Terakhir, memerintahkan termohon untuk mencabut pemblokiran uang negara sebesar Rp 139,43 miliar pada rekening ascroo acount PT Diratama Jaya Mandiri untuk dan tetap dikuasai oleh pemegang kas TNI Angkatan Udara.

Selain itu, dalam pokok perkara petitum permohonan yaitu, Jhon Irfan meminta Hakim untuk menyatakan menerima dan mengabulkan permohonan praperadilan pemohon untuk seluruhnya.

Selanjutnya, menyatakan tetap mempertahankan pemohon sebagai tersangka adalah tidak sah, karena lama status pemohon sebagai tersangka sudah lampaui dua tahun dan tersangka penyelenggara negara sudah dihentikan penyidikannya.

Sebelumnya, KPK mengabarkan bahwa Pusat Polisi Militer (Puspom) TNI telah menghentikan penyidikan lima tersangka kasus dugaan korupsi helikopter AW-101.

Namun demikian, Panglima TNI Jenderal Andika Perkasa mengatakan pihaknya akan menelusuri kasus penghentian penyidikan kasus itu.

Dalam perkara ini awalnya, KPK menemukan dugaan korupsi pembelian helikopter AW-101 periode Mei 2017. Panglima TNI saat itu yakni Jenderal Gator Nurmantyo menyebutkan adanya potensi kerugian negara senilai Rp 220 miliar dalam pembelian helikopter tersebut.

KPK awalnya menetapkan empat pejabat dari unsur militer sebagai tersangka setelah bekerjasama dengan Puspom TNI. Keempatnya yaitu, Fachry Adamy, Letkol TNI AU (Adm) WW, Pelda SS, dan Kolonel (Purn) FTS. Keempatnya kemudian diproses oleh Puspom TNI.
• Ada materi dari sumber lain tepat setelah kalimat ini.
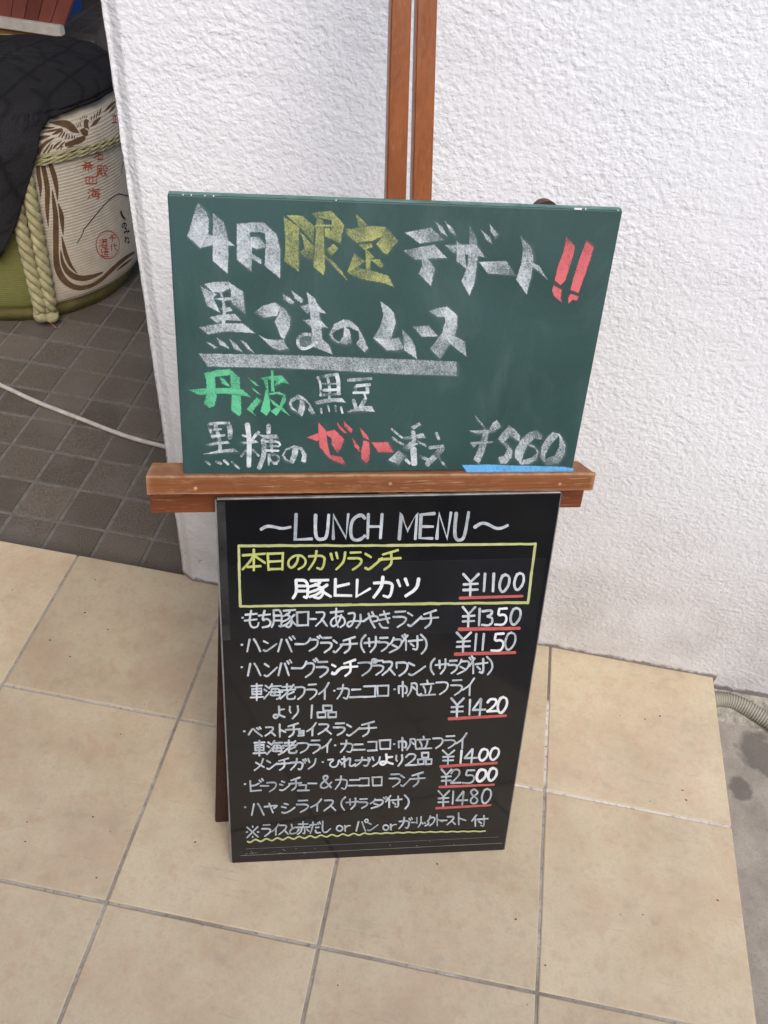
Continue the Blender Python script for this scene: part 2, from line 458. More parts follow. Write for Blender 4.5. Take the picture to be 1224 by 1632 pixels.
# the dark covered passage: walls and a roof over it, plus unseen walls added for shade
PLASTER = m_plain('dark_passage_plaster', (.035, .034, .037), .85, .2, .35, 5)
o = obj('passage_wall', abox(bmesh.new(), -2.2, 3.0, 3.75, 3.9, -.1, 2.7), PLASTER); tag(o, 'dark plain wall closing off the passage at the far end', 'wall')
o = obj('passage_wall', abox(bmesh.new(), -2.35, -2.2, .2, 3.9, -.1, 2.7), m_plain('side_plaster', (.30, .28, .26), .85, .2, .2, 5)); tag(o, 'side wall of the passage left of the straw barrel', 'wall')
o = obj('shade_wall_rear', abox(bmesh.new(), -3.5, 5.0, -3.0, -2.75, -.1, 1.95, .01), m_plain('dark_shade_wall', (.10, .095, .09), .9, .2, .3, 9)); tag(o, 'unseen dark wall added behind the camera to shade the lower stucco wall', 'wall')  # added out of view to block low sky from the wall's foot
o = obj('shade_wall_left', abox(bmesh.new(), -1.15, -1.0, -1.3, .1, -.1, 2.45), m_plain('brown_shade_wall', (.17, .12, .085), .7, .3, .3, 4)); tag(o, 'unseen brown wall added left of the tiled platform to shade its left side', 'wall')  # added out of view to darken the left of the platform
o = obj('passage_roof', abox(bmesh.new(), -2.4, .42, .75, 3.95, 2.45, 2.6), m_plain('roof_board', (.35, .33, .30), .8, .2, .2, 4)); tag(o, 'unseen flat roof over the passage beside the stucco wall, shaped to darken it', 'roof')  # out of view, sized to darken the passage but leave the barrel lit

# ------------------------------------------------------------------ barrel wrapped in printed straw matting
BC = Vector((-.62, 1.06, -.06))
PROF = [(.292, -.06), (.298, -.02), (.296, .000), (.322, -.002), (.330, .02), (.334, .12), (.335, .26), (.331, .362), (.326, .405), (.313, .440), (.299, .456), (.282, .462)]
def prof_r(z):
    pr = PROF[3:]
    if z <= pr[0][1]: return pr[0][0]
    for (r0, z0), (r1, z1) in zip(pr, pr[1:]):
        if z0 <= z <= z1: return r0 + (r1 - r0) * (z - z0) / (z1 - z0)
    return 0.0
def bpt(th, z, off=0.0):
    r = prof_r(z) + off; return Vector((BC.x + r * math.cos(th), BC.y + r * math.sin(th), z))
def barrel_hit(u, v):
    d = ray(u, v).normalized(); t = 1.6; last = None
    while t < 3.4:
        P = CAM + d * t
        if -.01 < P.z < .462 and math.hypot(P.x - BC.x, P.y - BC.y) < prof_r(P.z):
            a, b = t - .01, t
            for _ in range(14):
                mdl = (a + b) / 2; Q = CAM + d * mdl
                if math.hypot(Q.x - BC.x, Q.y - BC.y) < prof_r(Q.z): b = mdl
                else: a = mdl
            Q = CAM + d * b; last = (math.atan2(Q.y - BC.y, Q.x - BC.x), Q.z); break
        t += .01
    return last
barrel = empty('sake_barrel', BC, 'cream printed straw-wrapped barrel with brown bird and red writing, standing on the dark tiles', 'barrel')
T_ROPE = R(-55)
OLIVE = m_straw('olive_straw_mat', (.16, .16, .045), (.25, .245, .085), .0058)
PAPER = m_paper()
bm = bmesh.new(); lathe(bm, [(.0, -.058), (.285, -.058), PROF[0], PROF[1], (.297, -.002)], BC, 80)
obj('straw_base', bm, m_plain('base_straw', (.30, .265, .10), .85, .2, .35, 14, .002, 90), barrel, True)
BODY = [(.292, -.0045), (.318, -.0045), (.3245, .000)] + [(prof_r(z), z) for z in [.01, .02, .05, .08, .12, .18, .22, .26, .30, .33, .362, .385, .405, .425, .440, .456, .462]] + [(.25, .440), (0.002, .440)]
bm = bmesh.new(); lathe(bm, BODY, BC, 150, T_ROPE - 2 * math.pi + R(150), T_ROPE)
obj('straw_mat', bm, OLIVE, barrel, True)
bm = bmesh.new(); lathe(bm, [(r + .0005, z) for r, z in BODY], BC, 90, T_ROPE, T_ROPE + R(150))
body = obj('printed_wrapper', bm, PAPER, barrel, True)
ROPE = m_plain('pale_straw_rope', (.44, .40, .225), .85, .2, .3, 45, .0015, 330)
# two thick twisted ropes down the seam, knotted at the foot
for dth in (-.050, .050):
    bm = bmesh.new()
    for k in range(3):
        pts = []
        for i in range(150):
            s = i / 149; z = .350 - s * .362
            th = T_ROPE + dth * (1 - .3 * s * s); rr = .0092
            ph = 2 * math.pi * (k / 3 + s * 4.2) * (1)
            c = bpt(th, max(z, .0), .017 if z > 0 else .017 - .02 * min(1, -z / .012) * .3); c.z = z
            rad = Vector((math.cos(th), math.sin(th), 0)); tan = Vector((-math.sin(th), math.cos(th), 0))
            pts.append(c + rad * (math.cos(ph) * rr * .8) + tan * (math.sin(ph) * rr))
        tube(bm, pts, .0088, 8)
    obj('straw_rope', bm, ROPE, barrel, True)
bm = bmesh.new()
for dth, zz in ((-.035, -.024), (.030, -.028)):
    c = bpt(T_ROPE + dth, 0.01, .004); c.z = zz
    bmesh.ops.create_icosphere(bm, subdivisions=3, radius=.0200, matrix=Matrix.Translation(c) @ Matrix.Diagonal((1, 1, 1.1, 1)))
for v in bm.verts: v.co += v.normal * 0.0 + Vector((mnoise.noise(v.co * 60), mnoise.noise(v.co * 60 + Vector((5, 5, 5))), 0)) * .004
obj('rope_knot', bm, ROPE, barrel, True)
bm = bmesh.new()
for k, (dz, ro) in enumerate(((-.0075, .006), (.000, .0070), (.0075, .005))):
    for ph in (0, math.pi):
        pts = []
        for i in range(260):
            a = 2 * math.pi * i / 259; dg = (math.degrees(a) + 180) % 360 - 180; z = .3695 + dz - .020 * min(1, max(0, (dg + 30) / 36)) * min(1, max(0, (170 - dg) / 60)); q = ph + a * 34
            p = bpt(a, z, ro + .0016 * math.cos(q)); p.z += .0022 * math.sin(q); pts.append(p)
        tube(bm, pts, .0027, 5, False)
obj('hoop_rope', bm, ROPE, barrel, True)
bm = bmesh.new()      # a frayed red thread end by the foot
p0 = on_plane(62, 507, Vector((0, 0, -.055)), Vector((0, 0, 1))); p1 = on_plane(90, 523, Vector((0, 0, -.055)), Vector((0, 0, 1)))
tube(bm, [p0, p0.lerp(p1, .5) + Vector((.004, .003, .003)), p1], .0022, 6)
o = obj('red_thread', bm, m_plain('faded_red_thread', (.30, .12, .09), .9)); tag(o, 'short faded red thread lying on the dark tiles at the foot of the barrel', 'thread')

# printing on the wrapper
def ribbon_on_barrel(bm, pts, off=.0011):
    """pts: (u, v, width) in photograph measurements; laid on the wrapper's surface"""
    hits = []
    for u, v, w in pts:
        h = barrel_hit(u, v)
        if h: hits.append((h[0], h[1], w))
    if len(hits) < 2: return
    prev = None; n = len(hits)
    for i, (th, z, w) in enumerate(hits):
        a = hits[max(0, i - 1)]; b = hits[min(n - 1, i + 1)]
        ds = (b[0] - a[0]) * .33; dz = b[1] - a[1]; L = math.hypot(ds, dz) or 1e-9
        hw = w * .5 / 640.0
        nth, nz = -dz / L * hw / .33, ds / L * hw
        v0 = bm.verts.new(bpt(th + nth, z + nz, off)); v1 = bm.verts.new(bpt(th - nth, z - nz, off)); vc = bm.verts.new(bpt(th, z, off))
        if prev:
            bm.faces.new((prev[0], v0, vc, prev[2])); bm.faces.new((prev[2], vc, v1, prev[1]))
        prev = (v0, v1, vc)
def leaf_set(txt, ox, oy, sc, bm):
    for k, line in enumerate(txt.replace('\n', ' ').split(';')):
        pts = [tuple(float(q) for q in p.split(',')) for p in line.split()]
        if len(pts) < 2: continue
        pts = [(ox + x / sc, oy + y / sc, w / sc) for x, y, w in pts]
        ribbon_on_barrel(bm, smooth_path(pts, 2 if len(pts) > 2 else 0), .0010 + .00002 * (k % 20))
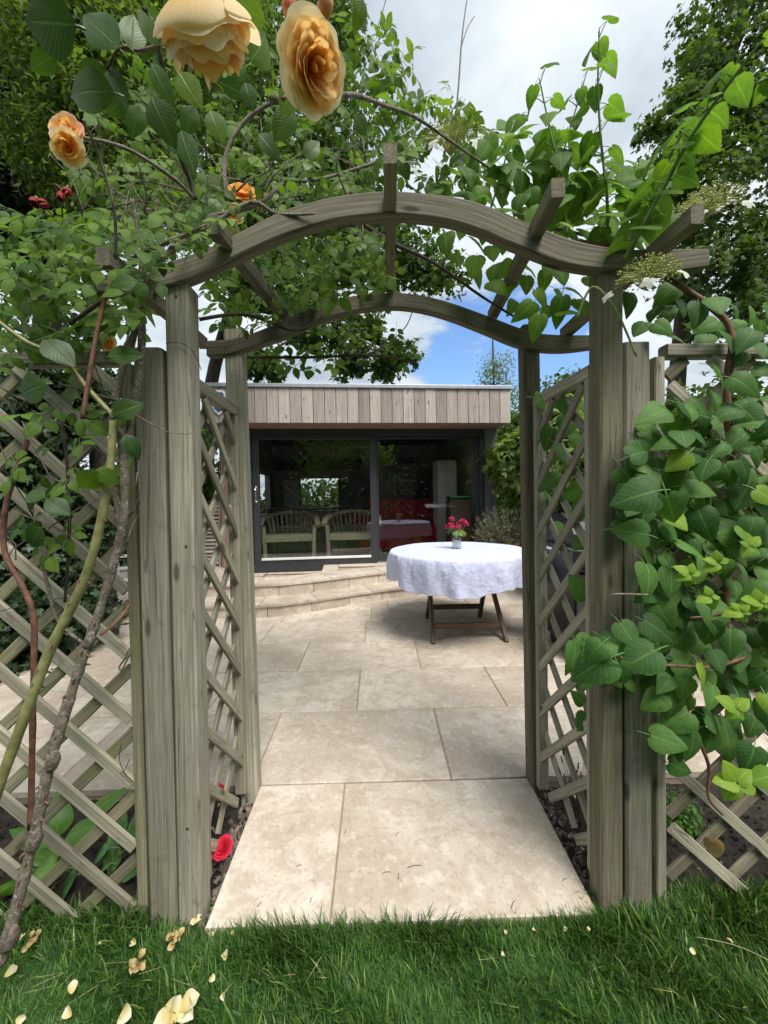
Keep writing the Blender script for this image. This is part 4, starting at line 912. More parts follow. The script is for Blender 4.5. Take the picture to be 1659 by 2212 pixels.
# ------------------------------------------------------------------ climbers
def toward(p): return (Vector((0, 0, EYE)) - Vector(p)).normalized()
def leaf_px(meshes, b, t, D, parent, wid=1.0, up=0.5, tw=0.0, D2=None, name='leaf', n=None):
    """one leaf from its base to its tip (measured), blade turned to the light"""
    p, q = at(b[0], b[1], D), at(t[0], t[1], D2 or D); s = (q - p).length
    nr = n if n is not None else toward(p) + Vector((tw, 0, up)); z = Vector(nr).normalized(); y = (q - p).normalized()
    z = (z - y * z.dot(y)).normalized(); x = y.cross(z)
    m = Matrix((x * s * wid, y * s, z * s)).transposed().to_4x4(); m.translation = p
    return link(name, random.choice(meshes), m, parent)
def leaves_in(meshes, spots, dr, size, parent, back=0.0, hang=0.8, name='leaf'):
    """separate leaves about measured spots; blades face out and up, tips hang"""
    for u, v in spots:
        D = random.uniform(*dr); p = at(u, v, D)
        nr = Vector((random.gauss(0, 0.45), -1.0 + back + random.gauss(0, 0.35), 0.75 + random.gauss(0, 0.35)))
        tp = Vector((random.gauss(0, 0.75), -0.3 + random.gauss(0, 0.4), -hang + random.gauss(0, 0.35)))
        s = random.uniform(*size); z = nr.normalized(); y = (tp - z * tp.dot(z)).normalized()
        link(name, random.choice(meshes), pose(p - y * s * 0.45, nr, tp, s), parent)

# --- climbing hydrangea
hy = thing('climbing_hydrangea', at(1500, 1960, 1.1), 'climbing hydrangea with broad heart shaped leaves covering the fence and arch corner', 'climber')
HL = [tmesh('leaf', T, M['hyd']) for T in T_heart]; HB = [tmesh('leaf', T, M['hyd_back']) for T in T_heart]; HYg = [tmesh('leaf', T, M['young']) for T in T_heart[:3]]
front = [(1415, 885), (1480, 868), (1560, 880), (1659, 890), (1720, 1000), (1720, 1500), (1680, 1600), (1660, 1690), (1600, 1650), (1560, 1590), (1480, 1670), (1420, 1610), (1400, 1520), (1330, 1460), (1250, 1460), (1230, 1430), (1260, 1385), (1350, 1370), (1420, 1320), (1400, 1250), (1400, 1170), (1345, 1150), (1340, 1060), (1370, 970)]
leaves_in(HL, darts(front, 150, 26), (1.06, 1.18), (0.06, 0.098), hy)
leaves_in(HYg, darts(front, 9, 90), (1.03, 1.08), (0.05, 0.075), hy)
leaves_in(HL, darts(front, 40, 40), (1.12, 1.2), (0.05, 0.085), hy)
for c in ((1590, 1530), (1590, 1690), (1550, 1215), (1535, 1290), (1490, 1240), (1620, 1180), (1600, 1320), (1640, 1300)):
    n = random.randint(4, 6); a0 = random.uniform(0, 6)
    for i in range(n):
        a = a0 + i * 6.28 / n; r = random.uniform(30, 52) * (0.75 if c[1] < 1500 else 1.1)
        leaf_px(HYg, (c[0] + 4 * math.cos(a), c[1] + 4 * math.sin(a)), (c[0] + r * math.cos(a), c[1] + r * 0.85 * math.sin(a)), 0.99, hy, 1.0, 0.8)
for b, t, D in (((1318, 1420), (1238, 1455), 1.02), ((1300, 1390), (1262, 1425), 1.0), ((1310, 1405), (1338, 1392), 1.0), ((1335, 1435), (1358, 1488), 1.0), ((1415, 1405), (1342, 1440), 1.0), ((1400, 1155), (1335, 1140), 1.03), ((1418, 1060), (1332, 1078), 1.0), ((1440, 1070), (1460, 1135), 0.98), ((1360, 985), (1412, 965), 1.08)):
    leaf_px(HL, b, t, D, hy, 1.1, 0.3)
top = [(940, 380), (1010, 350), (1070, 270), (1110, 240), (1160, 270), (1230, 300), (1320, 340), (1400, 330), (1450, 420), (1440, 520), (1320, 545), (1230, 500), (1100, 455), (940, 412)]
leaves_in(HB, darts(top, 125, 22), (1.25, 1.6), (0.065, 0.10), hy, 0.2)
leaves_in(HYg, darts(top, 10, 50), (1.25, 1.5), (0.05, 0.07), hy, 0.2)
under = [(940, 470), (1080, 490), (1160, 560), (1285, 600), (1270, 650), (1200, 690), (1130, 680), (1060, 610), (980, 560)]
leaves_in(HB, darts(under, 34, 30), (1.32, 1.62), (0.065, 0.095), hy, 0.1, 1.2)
for b, t in (((1150, 655), (1112, 690)), ((1166, 680), (1152, 734)), ((1214, 640), (1203, 698))): leaf_px(HB, b, t, 1.35, hy, 0.8, 0.0)
leaves_in(HL, darts([(1360, 610), (1470, 625), (1600, 655), (1700, 640), (1700, 735), (1500, 735), (1365, 720)], 24, 30), (1.15, 1.38), (0.055, 0.085), hy, 0.1)
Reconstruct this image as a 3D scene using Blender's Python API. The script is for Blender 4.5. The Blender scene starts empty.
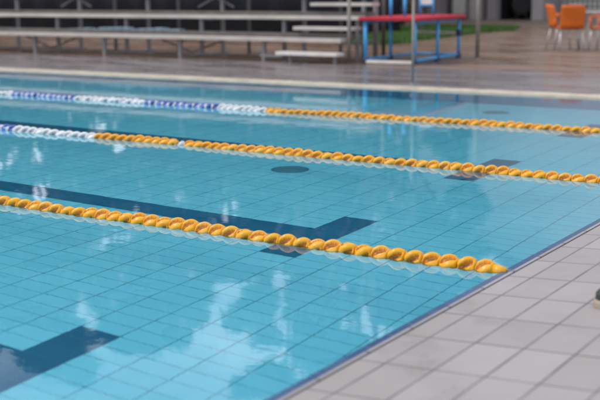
import bpy, bmesh, math, random
import numpy as np
from mathutils import Vector, Matrix
random.seed(7)
RNG = np.random.default_rng(7)
scene = bpy.context.scene
COL = scene.collection

# ------------------------------------------------------------------ camera
PITCH, YAW, ROLL = 0.186, 0.572, -0.006
CAM = Vector((1.827, -4.501, 1.228))
F = Vector((-math.sin(YAW)*math.cos(PITCH), math.cos(YAW)*math.cos(PITCH), -math.sin(PITCH)))
R0 = Vector((math.cos(YAW), math.sin(YAW), 0)); U0 = R0.cross(F)
Rv = R0*math.cos(ROLL) + U0*math.sin(ROLL); Uv = -R0*math.sin(ROLL) + U0*math.cos(ROLL)
cd = bpy.data.cameras.new('camera'); cam = bpy.data.objects.new('camera', cd); COL.objects.link(cam)
m = Matrix.Identity(4)
for i in range(3):
    m[i][0] = Rv[i]; m[i][1] = Uv[i]; m[i][2] = -F[i]; m[i][3] = CAM[i]
cam.matrix_world = m
cd.sensor_width = 36.0; cd.lens = 1112.98/600*36
cd.clip_start = 0.05; cd.clip_end = 3000
cd.dof.use_dof = True; cd.dof.focus_distance = 6.2; cd.dof.aperture_fstop = 2.15
scene.camera = cam

# ------------------------------------------------------------------ world, sun, exposure
SUN_EL, SUN_AZ = math.radians(52), math.radians(215)      # azimuth measured from +X, counter-clockwise
world = bpy.data.worlds.new('World'); scene.world = world; world.use_nodes = True
wn = world.node_tree; wn.nodes.clear()
wo = wn.nodes.new('ShaderNodeOutputWorld'); bg = wn.nodes.new('ShaderNodeBackground')
sky = wn.nodes.new('ShaderNodeTexSky'); sky.sky_type = 'NISHITA'; sky.sun_disc = False
sky.sun_elevation = SUN_EL; sky.sun_rotation = math.pi/2 - SUN_AZ
sky.dust_density = 3.0; sky.air_density = 1.0
tc = wn.nodes.new('ShaderNodeTexCoord'); mp = wn.nodes.new('ShaderNodeMapping'); mp.inputs['Scale'].default_value = (1, 1, 2.6)
nz = wn.nodes.new('ShaderNodeTexNoise'); nz.inputs['Scale'].default_value = 5.5; nz.inputs['Detail'].default_value = 6
cr = wn.nodes.new('ShaderNodeValToRGB'); cr.color_ramp.elements[0].position = 0.30; cr.color_ramp.elements[1].position = 0.62
cr.color_ramp.elements[0].color = (0.22, 0.22, 0.22, 1); cr.color_ramp.elements[1].color = (1, 1, 1, 1)
mx = wn.nodes.new('ShaderNodeMix'); mx.data_type = 'RGBA'; mx.inputs['B'].default_value = (10.3, 10.6, 11.6, 1)
L = wn.links.new
L(tc.outputs['Generated'], mp.inputs['Vector']); L(mp.outputs['Vector'], nz.inputs['Vector']); L(nz.outputs['Fac'], cr.inputs['Fac'])
L(cr.outputs['Color'], mx.inputs['Factor']); L(sky.outputs['Color'], mx.inputs['A']); L(mx.outputs['Result'], bg.inputs['Color'])
L(bg.outputs['Background'], wo.inputs['Surface']); bg.inputs['Strength'].default_value = 0.11
sd = bpy.data.lights.new('sun', 'SUN'); sun = bpy.data.objects.new('sun', sd); COL.objects.link(sun)
sd.energy = 1.4; sd.angle = math.radians(14); sd.color = (1.0, 0.95, 0.87)
dirv = Vector((math.cos(SUN_AZ)*math.cos(SUN_EL), math.sin(SUN_AZ)*math.cos(SUN_EL), math.sin(SUN_EL)))
sun.rotation_euler = dirv.to_track_quat('Z', 'Y').to_euler()
scene.view_settings.view_transform = 'Standard'; scene.view_settings.look = 'None'
scene.view_settings.gamma = 1; scene.view_settings.exposure = 0.16; scene.view_settings.use_curve_mapping = False
scene.render.engine = 'CYCLES'
cy = scene.cycles
cy.use_denoising = True; cy.max_bounces = 12; cy.diffuse_bounces = 5; cy.glossy_bounces = 5; cy.transmission_bounces = 8
cy.transparent_max_bounces = 8; cy.caustics_refractive = True; cy.caustics_reflective = True; cy.blur_glossy = 0.5

# ------------------------------------------------------------------ materials
class NT:
    def __init__(s, name):
        s.m = bpy.data.materials.new(name); s.m.use_nodes = True; s.t = s.m.node_tree
        s.t.nodes.clear(); s.out = s.n('ShaderNodeOutputMaterial')
    def n(s, typ, **kw):
        x = s.t.nodes.new(typ)
        for k, v in kw.items(): setattr(x, k, v)
        return x
    def put(s, sock, v):
        if isinstance(v, bpy.types.NodeSocket): s.t.links.new(v, sock)
        elif v is not None: sock.default_value = v
    def math(s, op, a, b=None, c=None, clamp=False):
        x = s.n('ShaderNodeMath', operation=op, use_clamp=clamp)
        s.put(x.inputs[0], a); s.put(x.inputs[1], b); s.put(x.inputs[2], c); return x.outputs[0]
    def mix(s, f, a, b):
        x = s.n('ShaderNodeMix', data_type='RGBA'); s.put(x.inputs['Factor'], f)
        s.put(x.inputs['A'], a if isinstance(a, bpy.types.NodeSocket) else (*a, 1)); s.put(x.inputs['B'], b if isinstance(b, bpy.types.NodeSocket) else (*b, 1))
        return x.outputs['Result']
    def coord(s, scale=(1, 1, 1)):
        t = s.n('ShaderNodeTexCoord'); mpn = s.n('ShaderNodeMapping'); mpn.inputs['Scale'].default_value = scale
        s.t.links.new(t.outputs['Object'], mpn.inputs['Vector']); return mpn.outputs['Vector']
    def noise(s, scale, detail=4, vec=None, rough=.55):
        x = s.n('ShaderNodeTexNoise'); x.inputs['Scale'].default_value = scale; x.inputs['Detail'].default_value = detail
        x.inputs['Roughness'].default_value = rough; s.put(x.inputs['Vector'], vec if vec is not None else s.coord()); return x.outputs['Fac']
    def ramp(s, v, a, b, lo=0., hi=1.):
        x = s.n('ShaderNodeMapRange'); x.inputs['From Min'].default_value = a; x.inputs['From Max'].default_value = b
        x.inputs['To Min'].default_value = lo; x.inputs['To Max'].default_value = hi; s.put(x.inputs['Value'], v); return x.outputs[0]
    def bump(s, h, strength=.3, dist=.01):
        x = s.n('ShaderNodeBump'); x.inputs['Strength'].default_value = strength; x.inputs['Distance'].default_value = dist
        s.put(x.inputs['Height'], h); return x.outputs['Normal']
    def bsdf(s, color, rough=.5, metal=0., normal=None, spec=.5, coat=0., trans=None):
        b = s.n('ShaderNodeBsdfPrincipled')
        s.put(b.inputs['Base Color'], color if isinstance(color, bpy.types.NodeSocket) else (*color, 1))
        s.put(b.inputs['Roughness'], rough); s.put(b.inputs['Metallic'], metal); b.inputs['Specular IOR Level'].default_value = spec
        b.inputs['Coat Weight'].default_value = coat
        if normal is not None: s.put(b.inputs['Normal'], normal)
        s.t.links.new(b.outputs[0], s.out.inputs['Surface']); return s.m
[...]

Seiring berjalannya waktu, KPK kembali menetapkan satu orang sebagai tersangka dari unsur swasta atas nama Irfan Kurnia Saleh pada 16 Juni 2017. Namun, hingga saat ini Irfan belum ditahan.

Dalam pembelian helikopter ini, PT Diratama Jaya Mandiri diduga telah melakukan kontrak langsung dengan produsen helikopter AW-101 senilai Rp 514 miliar.

Namun, pada Februari 2016 setelah menekan kontrak dengan TNI AU, PT Diratama Jaya Mandiri menaikkan nilai jual helikopter menjadi Rp 738 miliar.

Kemudian, Puspom TNI menetapkan seorang tersangka lainnya, yakni Marsekal Muda TNI SB. Kerjasama antara KPK dengan TNI, dilakukan penyitaan uang sebesar Rp 7,3 miliar dari salah satu tersangka Letkol TNI AU (Adm) WW.